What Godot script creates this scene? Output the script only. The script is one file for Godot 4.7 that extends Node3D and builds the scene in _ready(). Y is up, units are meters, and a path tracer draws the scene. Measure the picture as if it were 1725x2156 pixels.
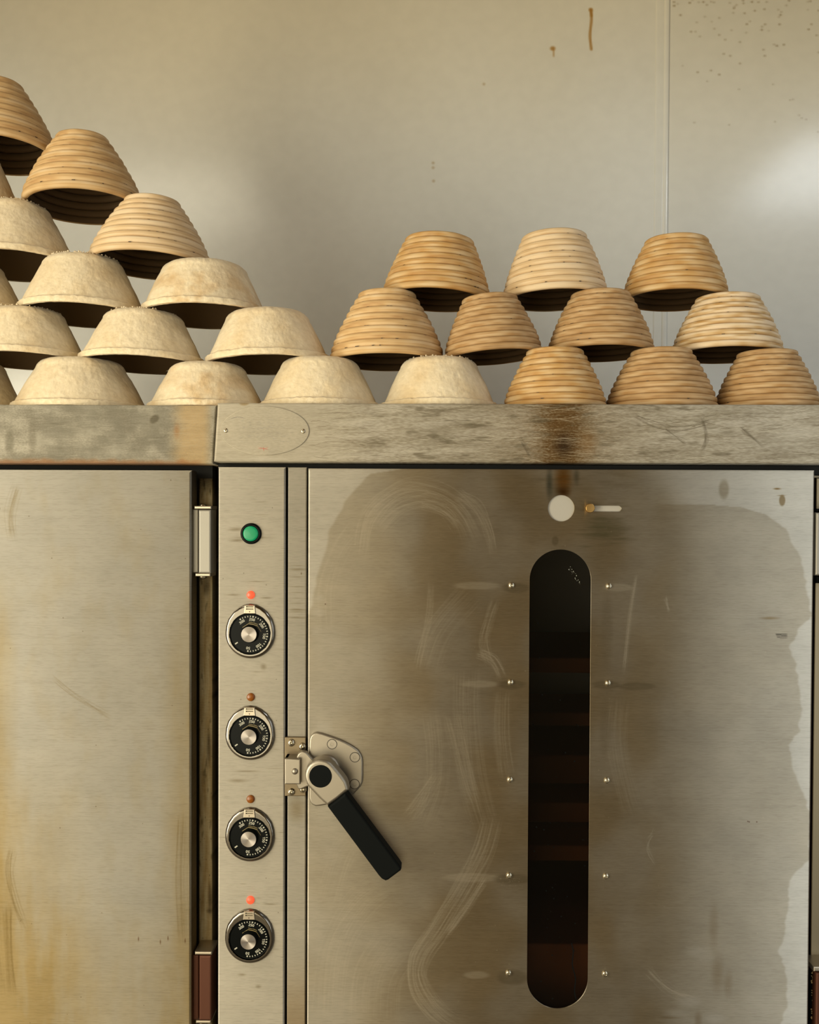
extends Node3D
# A bakery corner: proofing baskets stacked on a steel cabinet and an oven, in front of a glossy panelled wall.

const F := 1950.0                       # focal length in pixels of the 1725 x 2156 frame
const MID := 1130.0                     # the row of the frame that the optical axis meets (the lens is shifted up)
var cam_at := Vector3(0, 1.30, 1.509)
var cam_turn := Basis(Vector3.UP, 0.0111) * Basis(Vector3.RIGHT, -0.0170) * Basis(Vector3.BACK, 0.0045)
var rng := RandomNumberGenerator.new()
var S := {}                             # shared materials
var used := {}


# ---------------------------------------------------------------- scene helpers
func on(px: float, py: float, z: float) -> Vector3:
	# the point of the plane z = const that lies behind a place of the photograph
	var d := cam_turn * Vector3((px - 862.5) / F, -(py - MID) / F, -1.0)
	return cam_at + d * ((z - cam_at.z) / d.z)


func on2(px: float, py: float, z: float) -> Vector2:
	var p := on(px, py, z)
	return Vector2(p.x, p.y)


func outline(points: Array, z: float) -> PackedVector2Array:
	var out := PackedVector2Array()
	for p in points:
		out.append(on2(p[0], p[1], z))
	return out


func numbered(called: String) -> String:
	var n: int = used.get(called, 0)
	used[called] = n + 1
	return called if n == 0 else "%s_%03d" % [called, n]


func thing(called: String, label: String, category: String, at := Vector3.ZERO, group := "") -> Node3D:
	var o := Node3D.new()
	o.name = numbered(called)
	add_child(o, true)
	o.position = at
	tag(o, label, category, group)
	return o


func tag(o: Node3D, label: String, category: String, group := "") -> void:
	o.set_meta("label", label)
	o.set_meta("category", category)
	if group:
		o.set_meta("group", group)


func part(called: String, mesh: Mesh, mat: Material, parent: Node3D, at := Vector3.ZERO, label := "") -> MeshInstance3D:
	var o := MeshInstance3D.new()
	o.name = called
	if parent.has_node(called):
		var k := 1
		while parent.has_node("%s_%03d" % [called, k]):
			k += 1
		o.name = "%s_%03d" % [called, k]
	o.mesh = mesh
	o.material_override = mat
	o.position = at
	if label:
		o.set_meta("label", label)
	parent.add_child(o, true)
	return o


func struct(called: String, mesh: Mesh, mat: Material, at := Vector3.ZERO) -> MeshInstance3D:
	var o := part(called, mesh, mat, self, at)
	o.set_meta("kind", "structure")
	return o


# ---------------------------------------------------------------- mesh helpers
class Shape:
	var v := PackedVector3Array()
	var n := PackedVector3Array()
	var uv := PackedVector2Array()
	var c := PackedColorArray()
	var colored := false
	var tint := Color.WHITE

	func put(p: Vector3, m: Vector3, t: Vector2) -> void:
		v.append(p)
		n.append(m)
		uv.append(t)
		c.append(tint)

	func tri(a: Vector3, b: Vector3, d: Vector3, na: Vector3, nb: Vector3, nd: Vector3, ta := Vector2.ZERO, tb := Vector2.ZERO, td := Vector2.ZERO) -> void:
		if (b - a).cross(d - a).dot(na + nb + nd) > 0.0:
			put(a, na, ta)
			put(d, nd, td)
			put(b, nb, tb)
		else:
			put(a, na, ta)
			put(b, nb, tb)
			put(d, nd, td)

	func quad(a: Vector3, b: Vector3, d: Vector3, e: Vector3, na: Vector3, nb: Vector3, nd: Vector3, ne: Vector3, ta := Vector2.ZERO, tb := Vector2.ZERO, td := Vector2.ZERO, te := Vector2.ZERO) -> void:
		tri(a, b, d, na, nb, nd, ta, tb, td)
		tri(a, d, e, na, nd, ne, ta, td, te)

	func mesh(second: Shape = null) -> ArrayMesh:
		var out := ArrayMesh.new()
		add_to(out)
		if second:
			second.add_to(out)
		return out

	func add_to(out: ArrayMesh) -> void:
		var a := []
		a.resize(Mesh.ARRAY_MAX)
		a[Mesh.ARRAY_VERTEX] = v
		a[Mesh.ARRAY_NORMAL] = n
		a[Mesh.ARRAY_TEX_UV] = uv
		if colored:
			a[Mesh.ARRAY_COLOR] = c
		out.add_surface_from_arrays(Mesh.PRIMITIVE_TRIANGLES, a)


func inset(poly: PackedVector2Array, by: float) -> PackedVector2Array:
	var out := PackedVector2Array()
	var k := poly.size()
	for i in k:
		var a := (poly[i] - poly[(i + k - 1) % k]).normalized()
		var b := (poly[(i + 1) % k] - poly[i]).normalized()
		var na := Vector2(a.y, -a.x)
		var nb := Vector2(b.y, -b.x)
		var m := (na + nb).normalized()
		out.append(poly[i] - m * by / maxf(0.35, m.dot(na)))
	return out


func ccw(poly: PackedVector2Array) -> PackedVector2Array:
	if Geometry2D.is_polygon_clockwise(poly):
		poly.reverse()
	# Geometry2D works with y down: here y is up, so test by area
	var s := 0.0
	for i in poly.size():
		s += poly[i].cross(poly[(i + 1) % poly.size()])
	if s < 0.0:
		poly.reverse()
	return poly


func side_normals(poly: PackedVector2Array) -> Array:
	# for every edge the normals at its two ends, smooth over shallow corners
	var k := poly.size()
	var e := []
	for i in k:
		var d := (poly[(i + 1) % k] - poly[i]).normalized()
		e.append(Vector2(d.y, -d.x))
	var out := []
	for i in k:
		var pre: Vector2 = e[(i + k - 1) % k]
		var cur: Vector2 = e[i]
		var nxt: Vector2 = e[(i + 1) % k]
		var a := (pre + cur).normalized() if pre.dot(cur) > 0.8 else cur
		var b := (nxt + cur).normalized() if nxt.dot(cur) > 0.8 else cur
		out.append([a, b])
	return out


func plate(s: Shape, poly: PackedVector2Array, z1: float, z0: float, bev := 0.0, steps := 1, holes := [], regions := [], rect := Rect2(), back := false, hole_deep := 0.0) -> void:
	# a slab with the given outline, its front at z1, its back at z0, and a rounded front edge
	poly = ccw(poly)
	if rect.size == Vector2.ZERO:
		rect = Rect2(poly[0], Vector2.ZERO)
		for p in poly:
			rect = rect.expand(p)
	var uvf := func(p: Vector2) -> Vector2: return Vector2((p.x - rect.position.x) / rect.size.x, 1.0 - (p.y - rect.position.y) / rect.size.y)
	var rings := []
	for k in steps + 1:
		var a := PI / 2 * k / steps
		rings.append([inset(poly, bev * (1.0 - cos(a))), z1 - bev + bev * sin(a), a])
	if bev == 0.0:
		rings = [[poly, z1, 0.0]]
	var nn := side_normals(poly)
	var cnt := poly.size()
	rings.push_front([poly, z0, 0.0])
	for r in rings.size() - 1:
		var lo = rings[r]
		var hi = rings[r + 1]
		for i in cnt:
			var j := (i + 1) % cnt
			var ni: Vector2 = nn[i][0]
			var nj: Vector2 = nn[i][1]
			var f := func(m: Vector2, a: float) -> Vector3: return Vector3(m.x * cos(a), m.y * cos(a), sin(a))
			var p0: Vector2 = lo[0][i]
			var p1: Vector2 = lo[0][j]
			var p2: Vector2 = hi[0][j]
			var p3: Vector2 = hi[0][i]
			s.quad(Vector3(p0.x, p0.y, lo[1]), Vector3(p1.x, p1.y, lo[1]), Vector3(p2.x, p2.y, hi[1]), Vector3(p3.x, p3.y, hi[1]),
				f.call(ni, lo[2]), f.call(nj, lo[2]), f.call(nj, hi[2]), f.call(ni, hi[2]), uvf.call(p0), uvf.call(p1), uvf.call(p2), uvf.call(p3))
	var front: PackedVector2Array = rings[-1][0]
	var pieces := []
	if holes.is_empty():
		pieces = [front]
	else:
		for g in regions:
			var left: Array = Geometry2D.intersect_polygons(front, g)
			for h in holes:
				var nextp := []
				for piece in left:
					nextp.append_array(Geometry2D.clip_polygons(piece, h))
				left = nextp
			pieces.append_array(left)
	for piece in pieces:
		var ids := Geometry2D.triangulate_polygon(piece)
		for t in range(0, ids.size(), 3):
			var a: Vector2 = piece[ids[t]]
			var b: Vector2 = piece[ids[t + 1]]
			var d: Vector2 = piece[ids[t + 2]]
			s.tri(Vector3(a.x, a.y, z1), Vector3(b.x, b.y, z1), Vector3(d.x, d.y, z1), Vector3.BACK, Vector3.BACK, Vector3.BACK, uvf.call(a), uvf.call(b), uvf.call(d))
			if back:
				s.tri(Vector3(a.x, a.y, z0), Vector3(b.x, b.y, z0), Vector3(d.x, d.y, z0), Vector3.FORWARD, Vector3.FORWARD, Vector3.FORWARD, uvf.call(a), uvf.call(b), uvf.call(d))
	var hz := z1 - hole_deep if hole_deep > 0.0 else z0
	for h in holes:
		h = ccw(h)
		var hn := side_normals(h)
		for i in h.size():
			var j: int = (i + 1) % h.size()
			var p: Vector2 = h[i]
			var q: Vector2 = h[j]
			var ni := -Vector3(hn[i][0].x, hn[i][0].y, 0)
			var nj := -Vector3(hn[i][1].x, hn[i][1].y, 0)
			s.quad(Vector3(p.x, p.y, hz), Vector3(q.x, q.y, hz), Vector3(q.x, q.y, z1), Vector3(p.x, p.y, z1), ni, nj, nj, ni, uvf.call(p), uvf.call(q), uvf.call(q), uvf.call(p))


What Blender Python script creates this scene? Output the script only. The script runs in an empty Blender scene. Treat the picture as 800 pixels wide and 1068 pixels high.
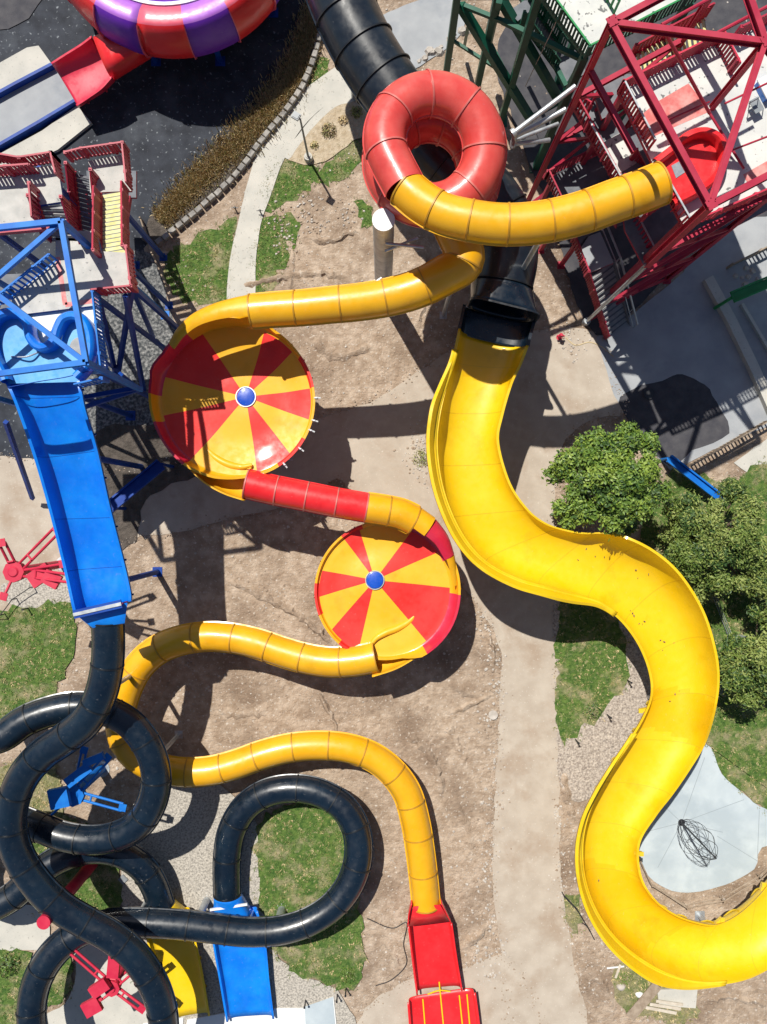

————————

Print the entries as they stand, first line through the line holding "# A bakery corner: proofing", with every picture removed.

*Response for this exercise*
What Godot script creates this scene? Output the script only. The script is one file for Godot 4.7 that extends Node3D and builds the scene in _ready(). Y is up, units are meters, and a path tracer draws the scene. Measure the picture as if it were 1725x2156 pixels.
extends Node3D
# A bakery corner: proofing baskets stacked on a steel cabinet and an oven, in front of a glossy panelled wall.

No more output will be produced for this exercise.